◆ OBJECTIVE
Your task is to repeat the entries word for word while leaving out the pictures.

◆ Scripts that build scenes
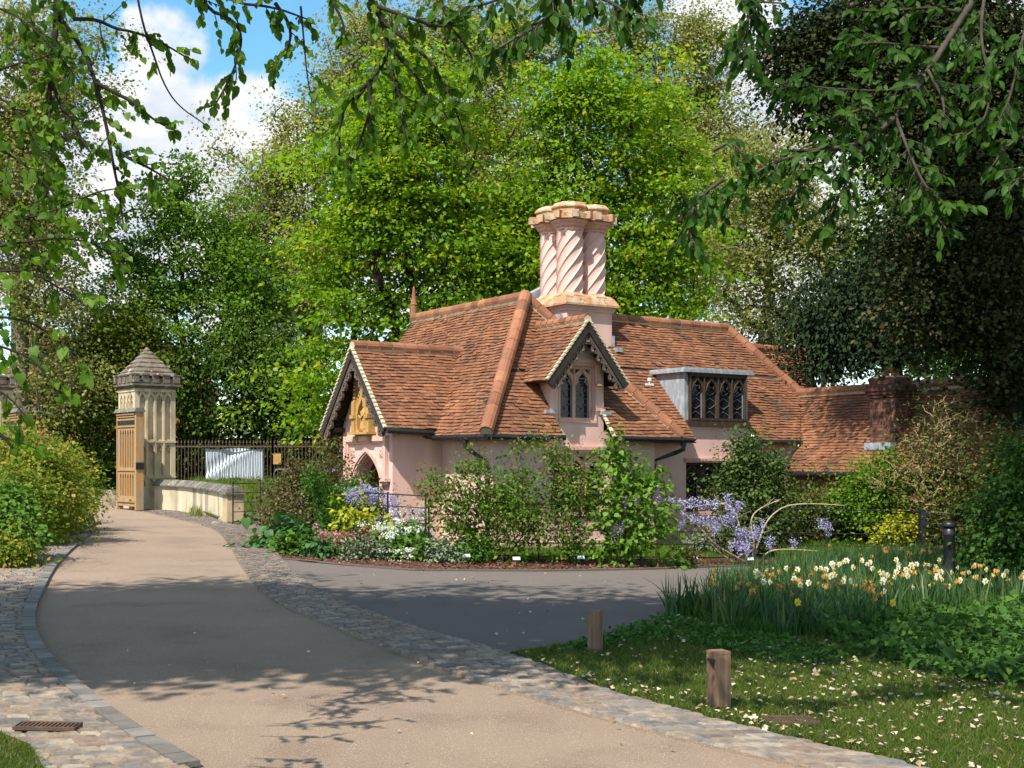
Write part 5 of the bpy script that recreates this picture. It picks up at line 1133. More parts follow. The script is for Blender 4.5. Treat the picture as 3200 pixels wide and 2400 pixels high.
estate_fence(px([(1340, 1745), (1660, 1752), (2000, 1754), (2300, 1755)]), 'black estate fence in front of the cottage wall, behind currant and lilac shrubs', step=1.9)
estate_fence(px([(2300, 1755), (2600, 1756), (2872, 1760)]), 'black estate fence on the right, behind the wisteria stems and daffodils', step=1.9)
gt = thing('field_gate', 'black iron field gate with diagonal brace between two square posts', 'gate', gp(2884, 1760)); ga, gb = gp(2884, 1760), gd(3080, 23.6)
for p in (ga, gb): mb = MB(); wbox(mb, p - ZA * .1, .10, .10, 1.16); mb.build('post', M['black'], gt)
for r in (.08, .32, .56, .80, 1.02): mb = MB(); tube(mb, [ga + ZA * r, gb + ZA * r], .013, 6); mb.build('rail', M['black'], gt)
mb = MB(); beam(mb, ga + ZA * 1.0 + (gb - ga) * .06, gb + ZA * .1 - (gb - ga) * .12, .045, .02); mb.build('brace', M['black'], gt)
def iron_bollard(p, label):
    t = thing('iron_bollard', label, 'bollard', p, 'black cast iron bollards'); mb = MB()
    lathe(mb, p - ZA * .1, [(.11, 0), (.11, .22), (.085, .26), (.085, .95), (.097, .97), (.097, 1.0), (.085, 1.02), (.085, 1.09)], 14); mb.build('shaft', M['black'], t, True)
    mb = MB(); lathe(mb, p + ZA * .99, [(.105, 0), (.11, .02), (.11, .05), (.085, .085), (.045, .10), (.01, .105)], 14); mb.build('cap', M['black'], t, True)
iron_bollard(gd(2966, 18.5), 'black iron bollard in front of the field gate brace, clear of the ivy'); iron_bollard(gd(3069, 19), 'black iron bollard half swallowed by the ivy at the field gate')
def wood_bollard(p, label, rz, h, w_=.15, notch=True, lamp=True):
    t = thing('wooden_bollard', label, 'bollard', p, 'square timber bollards'); c, s_ = math.cos(rz), math.sin(rz); ex = Vector((c, s_, 0)); ey = Vector((-s_, c, 0)); f = fr(p, ex, ey, ZA); hw_ = w_ / 2
    mb = MB()
    if notch:   # a light slot cut into the face that looks left, tapering to a point below
        ff = fr(p - ex * hw_, ey, ZA, -ex)
        box(mb, f, -hw_ + .045, hw_, -hw_, hw_, -.1, h - .02)
        zt = h * .84; zb = h * .45
        plate(mb, ff, [(-hw_, -.1), (hw_, -.1), (hw_, h - .02), (-hw_, h - .02)], [[(-hw_ + .018, zb + .0), (hw_ - .03, zt), (-hw_ + .018, zt)]], -.045, 0)
    else: box(mb, f, -hw_, hw_, -hw_, hw_, -.1, h - .02)
    mb.build('post', M['bollard'], t)
    mb = MB(); e = hw_ + .002; box(mb, f, -e, e, -e, e, h - .019, h - .006); box(mb, f, -e + .006, e - .006, -e + .006, e - .006, h - .006, h); mb.build('cap', M['bollard'], t)
    if notch: mb = MB(); box(mb, fr(p - ex * hw_, ey, ZA, -ex), -hw_ + .01, hw_ - .025, zt - .005, zt + .012, -.04, .012); mb.build('light_strip', M['black'], t)
wood_bollard(gp(2246, 2218), 'sunlit timber bollard with a dark notched light slot, nearest the road', math.radians(22), .44, .128)
wood_bollard(gp(1860, 2038), 'darker shaded timber bollard at the lawn tip beside the side drive', math.radians(-16), .40, .122, False)
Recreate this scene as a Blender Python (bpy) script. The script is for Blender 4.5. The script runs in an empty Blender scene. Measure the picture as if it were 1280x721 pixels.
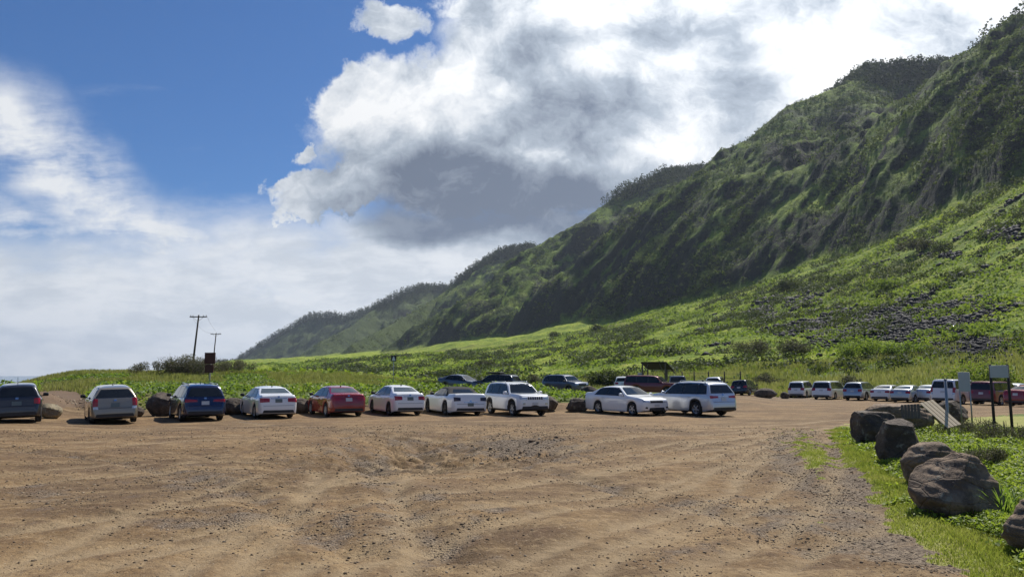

◆ RESPONSE TO THIS EXERCISE
Write part 5 of the bpy script that recreates this picture. It picks up at line 1133. More parts follow. The script is for Blender 4.5. Treat the picture as 3200 pixels wide and 2400 pixels high.
estate_fence(px([(1340, 1745), (1660, 1752), (2000, 1754), (2300, 1755)]), 'black estate fence in front of the cottage wall, behind currant and lilac shrubs', step=1.9)
estate_fence(px([(2300, 1755), (2600, 1756), (2872, 1760)]), 'black estate fence on the right, behind the wisteria stems and daffodils', step=1.9)
gt = thing('field_gate', 'black iron field gate with diagonal brace between two square posts', 'gate', gp(2884, 1760)); ga, gb = gp(2884, 1760), gd(3080, 23.6)
for p in (ga, gb): mb = MB(); wbox(mb, p - ZA * .1, .10, .10, 1.16); mb.build('post', M['black'], gt)
for r in (.08, .32, .56, .80, 1.02): mb = MB(); tube(mb, [ga + ZA * r, gb + ZA * r], .013, 6); mb.build('rail', M['black'], gt)
mb = MB(); beam(mb, ga + ZA * 1.0 + (gb - ga) * .06, gb + ZA * .1 - (gb - ga) * .12, .045, .02); mb.build('brace', M['black'], gt)
def iron_bollard(p, label):
    t = thing('iron_bollard', label, 'bollard', p, 'black cast iron bollards'); mb = MB()
    lathe(mb, p - ZA * .1, [(.11, 0), (.11, .22), (.085, .26), (.085, .95), (.097, .97), (.097, 1.0), (.085, 1.02), (.085, 1.09)], 14); mb.build('shaft', M['black'], t, True)
    mb = MB(); lathe(mb, p + ZA * .99, [(.105, 0), (.11, .02), (.11, .05), (.085, .085), (.045, .10), (.01, .105)], 14); mb.build('cap', M['black'], t, True)
iron_bollard(gd(2966, 18.5), 'black iron bollard in front of the field gate brace, clear of the ivy'); iron_bollard(gd(3069, 19), 'black iron bollard half swallowed by the ivy at the field gate')
def wood_bollard(p, label, rz, h, w_=.15, notch=True, lamp=True):
    t = thing('wooden_bollard', label, 'bollard', p, 'square timber bollards'); c, s_ = math.cos(rz), math.sin(rz); ex = Vector((c, s_, 0)); ey = Vector((-s_, c, 0)); f = fr(p, ex, ey, ZA); hw_ = w_ / 2
    mb = MB()
    if notch:   # a light slot cut into the face that looks left, tapering to a point below
        ff = fr(p - ex * hw_, ey, ZA, -ex)
        box(mb, f, -hw_ + .045, hw_, -hw_, hw_, -.1, h - .02)
        zt = h * .84; zb = h * .45
        plate(mb, ff, [(-hw_, -.1), (hw_, -.1), (hw_, h - .02), (-hw_, h - .02)], [[(-hw_ + .018, zb + .0), (hw_ - .03, zt), (-hw_ + .018, zt)]], -.045, 0)
    else: box(mb, f, -hw_, hw_, -hw_, hw_, -.1, h - .02)
    mb.build('post', M['bollard'], t)
    mb = MB(); e = hw_ + .002; box(mb, f, -e, e, -e, e, h - .019, h - .006); box(mb, f, -e + .006, e - .006, -e + .006, e - .006, h - .006, h); mb.build('cap', M['bollard'], t)
    if notch: mb = MB(); box(mb, fr(p - ex * hw_, ey, ZA, -ex), -hw_ + .01, hw_ - .025, zt - .005, zt + .012, -.04, .012); mb.build('light_strip', M['black'], t)
wood_bollard(gp(2246, 2218), 'sunlit timber bollard with a dark notched light slot, nearest the road', math.radians(22), .44, .128)
wood_bollard(gp(1860, 2038), 'darker shaded timber bollard at the lawn tip beside the side drive', math.radians(-16), .40, .122, False)
Recreate this scene as a Blender Python (bpy) script. The script is for Blender 4.5. The script runs in an empty Blender scene. Measure the picture as if it were 1280x721 pixels.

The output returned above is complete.